Substatic | |
Type: | album |
Artist: | Peter Jefferies |
Cover: | Peter Jefferies - Substatic.jpg |
Released: | September 29, 1998 |
Genre: | Post-rock |
Length: | 40:00 |
Label: | Emperor Jones |
Producer: | Michael Hill |
Prev Title: | Elevator Madness |
Prev Year: | 1996 |
Next Title: | Closed Circuit |
Next Year: | 2001 |
Substatic is the fourth solo album by New Zealand composer Peter Jefferies, released on September 29, 1998 through Emperor Jones. One of his most musically ambitious and emotionally complex efforts, it marks Jefferies' return to the completely instrumental format he had previously explored on his 1987 album At Swim 2 Birds.[1]
Substatic is known to be one of Jefferies' most experimental and musically adventurous recordings. The album comprises five pieces of music, including a lengthy seventeen-minute suite titled "Three Movements". The compositions are based around repetitious rhythms created by Jefferies' pianodrum, a combination of a keyboard and the snare and bass drum sections of a drum set, and are partially improvised.[2]
The use of sampling is prominently used as part of the composition of Substatic. The piece "Index" includes sampled vocals of Jean Smith of Mecca Normal, taken from a 1995 live performance. "Damage" features audience noise which was recorded by Bruce Russell during a live performance. A digeridoo played by Alicia Aaparros Duran can be heard on the album's final track, "Three Movements".[3]
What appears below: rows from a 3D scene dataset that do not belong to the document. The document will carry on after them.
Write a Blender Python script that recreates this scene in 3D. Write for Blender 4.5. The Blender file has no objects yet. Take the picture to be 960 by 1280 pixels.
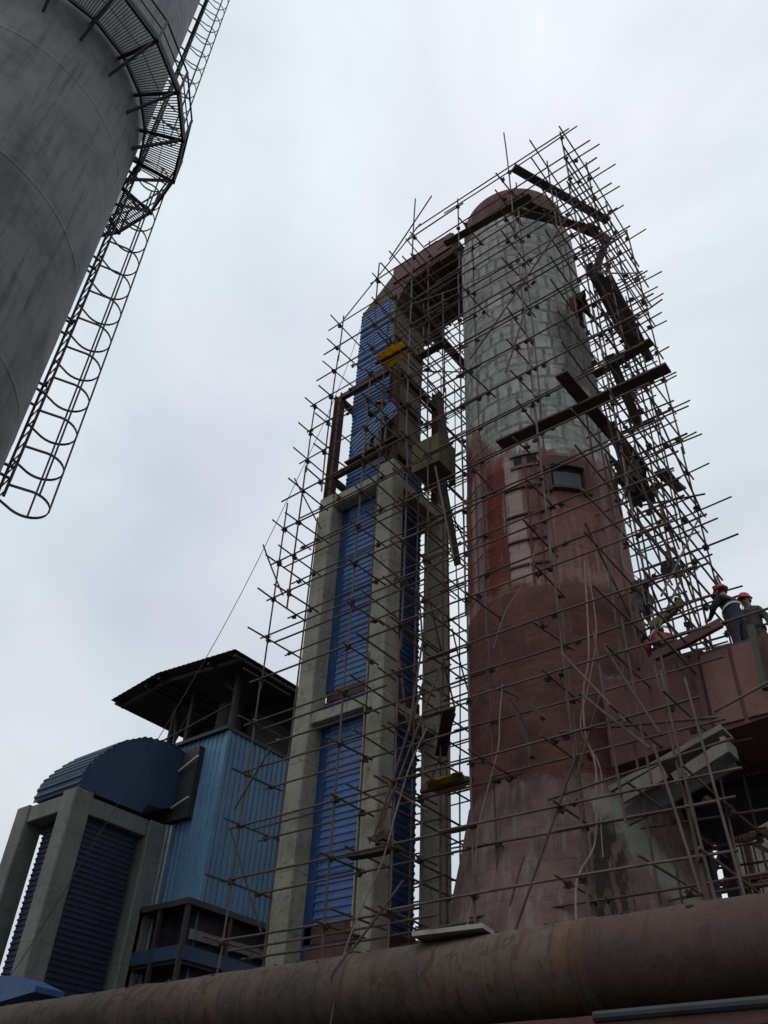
import bpy, bmesh, math, random
from mathutils import Vector, Matrix, noise as mnoise

random.seed(7)
R = math.radians
scene = bpy.context.scene
col = scene.collection
X, Y, Z = Vector((1, 0, 0)), Vector((0, 1, 0)), Vector((0, 0, 1))

# ------------------------------------------------------------------ camera
cam_data = bpy.data.cameras.new('camera')
cam = bpy.data.objects.new('camera', cam_data)
col.objects.link(cam)
cam.matrix_world = Matrix(((0.7856482043914828, 0.3721389528568699, 0.4942362782142075, 0.0),
                           (0.6172137730546977, -0.5263060311710794, -0.5848496558129542, 0.0),
                           (0.04247419555475146, 0.7645355199855263, -0.6431806755433792, 1.6),
                           (0, 0, 0, 1))) @ Matrix(((1, 0, 0, 0), (0, 1, 0, 0), (0, 0, 1, 0), (0, 0, 0, 1)))
cam_data.sensor_fit = 'VERTICAL'
cam_data.sensor_height = 36.0
cam_data.lens = 1060.0 / 1280.0 * 36.0
cam_data.clip_start = 0.1
cam_data.clip_end = 3000.0
scene.camera = cam

# ------------------------------------------------------------------ sky and sun
SUN_EL, SUN_DIR = R(64), Vector((-0.10, -1.0, 0)).normalized()   # direction towards the sun in plan
world = bpy.data.worlds.new('World')
scene.world = world
world.use_nodes = True
wn, wl = world.node_tree.nodes, world.node_tree.links
wn.clear()
w_out = wn.new('ShaderNodeOutputWorld')
w_bg = wn.new('ShaderNodeBackground')
w_bg.inputs['Strength'].default_value = 0.1
sky = wn.new('ShaderNodeTexSky')
sky.sky_type = 'NISHITA'
sky.sun_disc = False
sky.sun_elevation = SUN_EL
sky.sun_rotation = math.atan2(SUN_DIR.x, SUN_DIR.y)
sky.dust_density = 4.0
tc = wn.new('ShaderNodeTexCoord')
mp = wn.new('ShaderNodeMapping')
mp.inputs['Scale'].default_value = (1.0, 1.0, 1.6)
wl.new(tc.outputs['Generated'], mp.inputs['Vector'])
n1 = wn.new('ShaderNodeTexNoise')
n1.inputs['Scale'].default_value = 2.1
n1.inputs['Detail'].default_value = 5.0
n1.inputs['Roughness'].default_value = 0.52
n1.inputs['Distortion'].default_value = 0.5
wl.new(mp.outputs['Vector'], n1.inputs['Vector'])
rmp = wn.new('ShaderNodeValToRGB')
rmp.color_ramp.elements[0].position = 0.30
rmp.color_ramp.elements[0].color = (0.58, 0.645, 0.70, 1)
rmp.color_ramp.elements[1].position = 0.72
rmp.color_ramp.elements[1].color = (0.865, 0.885, 0.915, 1)
wl.new(n1.outputs['Fac'], rmp.inputs['Fac'])
n2 = wn.new('ShaderNodeTexNoise')            # cloud layers differ a little in hue
n2.inputs['Scale'].default_value = 3.4
n2.inputs['Detail'].default_value = 3.0
n2.inputs['Distortion'].default_value = 0.3
wl.new(mp.outputs['Vector'], n2.inputs['Vector'])
rmp2 = wn.new('ShaderNodeValToRGB')
rmp2.color_ramp.elements[0].position = 0.36
rmp2.color_ramp.elements[0].color = (0.975, 1.015, 1.02, 1)
rmp2.color_ramp.elements[1].position = 0.64
rmp2.color_ramp.elements[1].color = (1.005, 0.985, 1.025, 1)
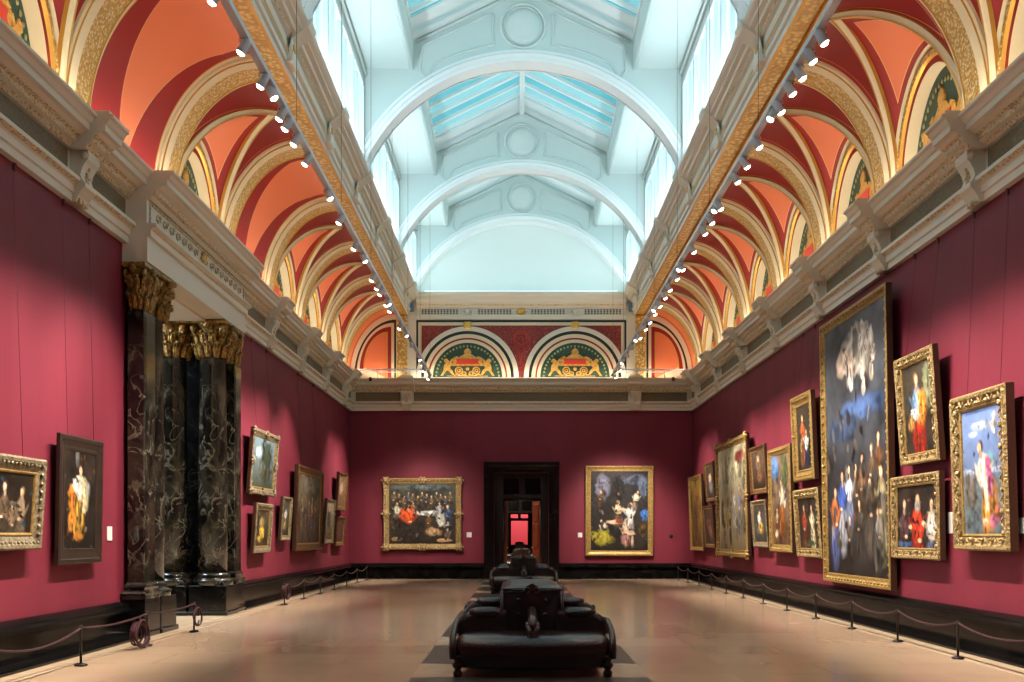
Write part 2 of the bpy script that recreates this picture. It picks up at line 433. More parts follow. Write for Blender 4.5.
# dark frieze panels between the brackets
b = MB()
edges = [r for r in RIBS]
def fpanel(b, s, y0, y1):
    x = s * (W - .062)
    b.box(min(x, x - s * .012), max(x, x - s * .012), y0, y1, 6.11, 6.41)
for k in range(len(RIBS) - 1):
    fpanel(b, 1, RIBS[k + 1] + .25, RIBS[k] - .25)
fpanel(b, 1, 33.15, 34.3)
struct(b.build('trim_5', 'frieze'))
b = MB()
for k in range(len(RIBS) - 1):
    y0, y1 = RIBS[k + 1] + .25, RIBS[k] - .25
    if y1 > P0 and y0 < P1:
        if y0 < P0 - .1: fpanel(b, -1, y0, P0 - .06)
        if y1 > P1 + .1: fpanel(b, -1, P1 + .04, y1)
        continue
    fpanel(b, -1, y0, y1)
fpanel(b, -1, 33.15, 34.3)
struct(b.build('trim_6', 'frieze'))
b = MB()
for x0, x1 in ((-5.7, -4.16), (-3.7, 3.68), (4.14, 5.7)):
    b.box(x0, x1, YB - .075, YB - .062, 6.11, 6.41)
struct(b.build('trim_7', 'frieze'))

# brackets: local frame, wall at y=0, front towards -y
def bracket_proto():
    r = empty('cornice_bracket')
    b = MB()
    con = [(0, 6.43), (-.3, 6.43), (-.31, 6.38), (-.3, 6.32), (-.26, 6.27), (-.22, 6.2), (-.2, 6.12), (-.22, 6.06), (-.26, 6.02), (-.26, 5.97), (-.22, 5.93), (-.17, 5.86), (-.14, 5.78), (0, 5.78)]
    b.prism(con, 'x', -.17, .17)
    b.lathe([(.0, -.19), (.05, -.19), (.05, .19), (0, .19)], 0, -.25, 6.36, 12, 0, True, 'x')
    b.build('console', 'cream', r)
    b = MB()
    for t in range(5):
        b.ball((0, -.21 - .02 * (t % 2), 6.08 + .055 * t), .07 - .008 * t, .03, .04, 8, 0, 4)
    for q in (-.1, 0, .1): b.ball((q, -.16, 5.8), .035, .03, .05, 6, 0, 4)
    b.build('leaf_trim', 'cream_relief', r)
    b = MB()
    br = [(0, 6.43)] + [(-(d + .2), z) for d, z in ENT[10:-1]] + [(0, 6.85)]
    b.prism(br, 'x', -.27, .27, [0] + EM[10:-1] + [0, 0])
    b.bbox(-.23, .23, -.6, 0, 6.85, 6.92, .012)
    b.build('cornice_break', ['cream', 'cream_relief'], r)
    return r
bp = bracket_proto(); used = [False]
def place_bracket(x, y, rz, label):
    o = bp if not used[0] else copy_tree(bp)
    used[0] = True
    o.location = (x, y, 0); o.rotation_euler = (0, 0, rz)
    tag(o, label, 'bracket', 'cornice brackets')
for k, y in enumerate(RIBS[:9]):
    if y < 10: continue
    place_bracket(W, y, -PI / 2, 'cream scrolled cornice bracket on the right wall, %s from the far corner' % ORD[k])
kk = 0
for k, y in enumerate(RIBS[:9]):
    if y < 10 or P0 < y < P1: continue
    place_bracket(-W, y, PI / 2, 'cream scrolled cornice bracket on the left wall, %s from the far corner' % ORD[kk]); kk += 1
place_bracket(-3.93, YB, 0, 'cream scrolled cornice bracket on the far wall, above the left of the banquet picture')
place_bracket(3.91, YB, 0, 'cream scrolled cornice bracket on the far wall, above the tall gold framed picture')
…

Joe Garden of The A.V. Club was also enthusiastic in his review of the album, saying that the music covers "a wide breadth of emotions" and is "highly charged, mostly toward the negative end of the emotional spectrum."[4] Ned Raggett of allmusic gave it three out of five stars and called it a "striking, varied album" with "intentionally and beautifully murky production."